Why? Hard to say. I ran across references to most of the above atrocities in the course of various academic studies, so part of it may be that Argentinian politics doesn't register on Western/US curricula as much as the aforementioned. This isn't really about North/South though because aforementioned courses did address Asian and African genocides, so that hardly solves the problem. It might be that the Arg disappearances were political, and people may be more concerned about and/or freaked out by ethnically inspired genocide a la holocaust, Armos, Rwanda, Yugoslavia. But then again you've got a pretty decent consciousness of the events in China under Mao and the Khmer Rouge under Pol Pot, so that doesn't really work as well either.

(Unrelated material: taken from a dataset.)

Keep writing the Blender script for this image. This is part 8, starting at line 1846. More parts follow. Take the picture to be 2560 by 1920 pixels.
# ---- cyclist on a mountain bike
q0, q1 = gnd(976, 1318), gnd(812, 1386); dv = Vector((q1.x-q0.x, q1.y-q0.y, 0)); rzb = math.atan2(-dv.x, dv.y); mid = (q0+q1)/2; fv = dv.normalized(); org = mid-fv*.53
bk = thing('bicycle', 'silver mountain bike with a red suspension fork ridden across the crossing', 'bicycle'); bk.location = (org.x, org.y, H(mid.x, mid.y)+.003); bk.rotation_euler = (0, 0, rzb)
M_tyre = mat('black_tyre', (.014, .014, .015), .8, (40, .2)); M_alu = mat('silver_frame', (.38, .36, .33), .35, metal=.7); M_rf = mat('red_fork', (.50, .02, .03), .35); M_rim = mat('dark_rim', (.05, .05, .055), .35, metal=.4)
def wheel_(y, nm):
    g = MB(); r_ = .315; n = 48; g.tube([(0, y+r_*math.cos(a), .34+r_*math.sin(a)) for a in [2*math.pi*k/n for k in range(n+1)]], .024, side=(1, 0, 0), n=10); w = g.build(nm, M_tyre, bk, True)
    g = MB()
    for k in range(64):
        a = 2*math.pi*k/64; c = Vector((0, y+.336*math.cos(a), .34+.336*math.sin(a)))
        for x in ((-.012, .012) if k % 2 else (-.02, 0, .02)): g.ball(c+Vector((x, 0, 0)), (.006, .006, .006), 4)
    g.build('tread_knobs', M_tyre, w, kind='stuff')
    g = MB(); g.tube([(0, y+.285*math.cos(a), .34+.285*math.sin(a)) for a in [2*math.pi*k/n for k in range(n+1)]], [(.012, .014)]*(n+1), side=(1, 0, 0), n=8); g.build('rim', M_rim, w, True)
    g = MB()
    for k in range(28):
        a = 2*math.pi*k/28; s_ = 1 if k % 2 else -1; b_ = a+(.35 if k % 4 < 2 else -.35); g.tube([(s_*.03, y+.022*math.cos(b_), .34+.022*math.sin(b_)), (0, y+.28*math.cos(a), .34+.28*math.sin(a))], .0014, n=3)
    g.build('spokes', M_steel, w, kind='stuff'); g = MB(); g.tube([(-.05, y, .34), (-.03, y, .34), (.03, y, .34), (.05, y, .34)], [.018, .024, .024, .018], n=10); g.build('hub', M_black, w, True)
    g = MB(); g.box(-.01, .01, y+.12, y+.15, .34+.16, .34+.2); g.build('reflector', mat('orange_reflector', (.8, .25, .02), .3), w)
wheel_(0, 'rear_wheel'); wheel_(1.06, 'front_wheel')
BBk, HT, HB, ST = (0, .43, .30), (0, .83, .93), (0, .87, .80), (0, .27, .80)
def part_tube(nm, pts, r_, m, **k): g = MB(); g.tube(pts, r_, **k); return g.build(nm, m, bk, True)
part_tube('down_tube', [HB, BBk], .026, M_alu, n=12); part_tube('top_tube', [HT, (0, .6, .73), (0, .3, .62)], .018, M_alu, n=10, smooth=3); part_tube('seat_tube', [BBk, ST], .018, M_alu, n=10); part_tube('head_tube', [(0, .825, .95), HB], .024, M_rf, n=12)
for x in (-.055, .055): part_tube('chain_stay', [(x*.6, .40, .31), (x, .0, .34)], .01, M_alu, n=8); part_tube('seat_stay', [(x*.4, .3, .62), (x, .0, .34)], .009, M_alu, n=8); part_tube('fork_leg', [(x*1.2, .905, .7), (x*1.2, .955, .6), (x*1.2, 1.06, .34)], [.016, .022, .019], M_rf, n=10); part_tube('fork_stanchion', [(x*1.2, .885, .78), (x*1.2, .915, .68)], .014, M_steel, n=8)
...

So I don't have an explanation for why this event is so far out of the American political consciousness (and I could be wrong about this, and it could just be that I'm embarrassingly and distinctively uninformed, which possibility I seriously am not ruling out). But at the very least my consciousness about this whole passel of awfulness was raised by visiting la ESMA today, and I'm pretty glad about that (and here I mean "glad" as in "pleased about the outcome" not "full of joy", obv.).

And then the tour was over, and what do you do after coming face to face with the specter of man's limitless capacity for inhumanity to his fellow man? Well, if you're DF, you're hungry as hell, so you head down the street to Carlitos with some folks from the Sw program and a few UBA law students and have panqueques (viz., crepes, pictured below).



Is this an unduly flip way to end an uncharacteristically so(m)ber DF blogpost? Jesus, I have no idea. Tactfulness is clearly not my bailiwick. But what else is one supposed to do? You get hungry, you gotta eat. Awful stuff happens, great stuff happens, and you go on living through it all (if in fact you do live), til one day you're no longer alive. As the lady says, "Everyone must breathe until their dying breath." Can't argue with that, o mine homies, now can ye?